Opposants et défenseurs du mariage homosexuel en Californie se retrouveront face à face lundi à San Francisco, lors d'un procès fédéral décisif qui pourrait au final sceller l'avenir des unions gays sur l'ensemble du territoire américain.

Les plaignants contestent la Proposition 8, dont l'adoption en novembre 2008 par 52% des Californiens avait annulé la décision de la Cour suprême de l'État d'autoriser les unions homosexuelles, au motif que leur interdiction constituait une discrimination.

En octobre dernier, le juge fédéral Vaughn Walker avait estimé que la plainte des défenseurs du mariage gay était recevable et que la question avait sa place dans une cour fédérale, ce que ses opposants contestent.

«Cette plainte est une tentative du juge Walker de faire un procès aux électeurs de Californie, et c'est un tort», déclare à l'AFP Brian Brown, directeur de l'Organisation Nationale pour le Mariage (NOM), l'un des farouches opposants au mariage gay.

À ceux qui estiment que la Proposition 8 est discriminante, et donc une atteinte à la Constitution des États-Unis, M. Brown répond: «Je crois que nos pères fondateurs se retourneraient dans leurs tombes s'ils entendaient que la Constitution garantit le droit de redéfinir le mariage. C'est absurde».

Pour les défenseurs des unions homosexuelles, le procès, qui sera à la demande du juge Walker retransmis en direct sur le site de partage de vidéos YouTube, sera l'occasion de faire acte de pédagogie.

«Ce à quoi nous allons assister, la semaine prochaine, c'est à un examen précis des prétextes avancés pour discriminer les homosexuels», déclare à l'AFP Jennifer Pizer, directrice du projet Mariage National de l'association Lambda Legal, qui défend les droits des gays, lesbiennes, bisexuels et transsexuels.

«Les défenseurs de la Proposition 8 vont devoir apporter des preuves pour justifier le fait de nous avoir enlevé nos droits», ajoute-t-elle.

«La discrimination fait mal et elle n'aide personne», dit-elle. «Le procès donnera une chance au public d'écouter des experts des deux bords».

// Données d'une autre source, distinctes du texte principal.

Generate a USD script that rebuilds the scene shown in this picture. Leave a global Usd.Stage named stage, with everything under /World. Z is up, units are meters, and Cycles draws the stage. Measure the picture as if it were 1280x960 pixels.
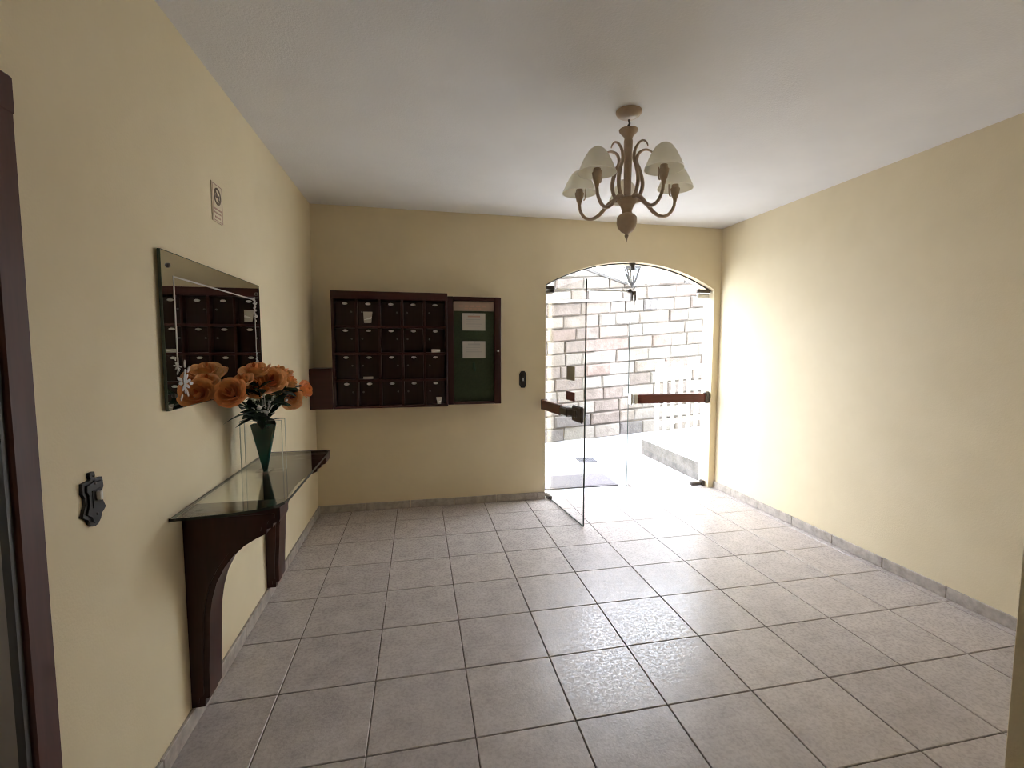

Mme Pizer croit par ailleurs beaucoup dans les deux stars du barreau choisies par les plaignants, Theodore Olson et David Boies, qui font équipe après s'être opposés dans le procès entre George W. Bush et Al Gore sur le résultat controversé de l'élection présidentielle américaine en 2000.

M. Olson, qui défendait M. Bush, appartient aux rangs conservateurs et Mme Pizer pense que «son plaidoyer pour un traitement équitable des couples gays et lesbiens atteindra les oreilles et le coeur de beaucoup de gens qui n'ont pas saisi ce problème auparavant».

Mais le procès n'est pas sans risques pour les «anti-Proposition 8». Car comme le souligne M. Brown, «personne aux États-Unis ne pense que cette affaire va se terminer à ce niveau. Cela se finira devant la Cour Suprême».

Or une décision de la Cour suprême scellerait le sort des unions homosexuelles sur l'ensemble du territoire américain, sans possibilité de recours pour l'une ou l'autre des parties.

Le procès constitue donc pour les «pro-mariage» un va-tout que plusieurs associations homosexuelles ont dénoncé.

D'autant que le mariage gay a essuyé récemment plusieurs revers. Jeudi, les parlementaires de l'État du New Jersey ont rejeté un projet de loi visant à l'autoriser, tout comme les parlementaires de l'État de New York quelques semaines plus tôt.

Seuls cinq États américains autorisent aujourd'hui les unions homosexuelles: l'Iowa, dans le centre, le Connecticut, le Massachusetts, le Vermont et le New Hampshire dans le nord-est.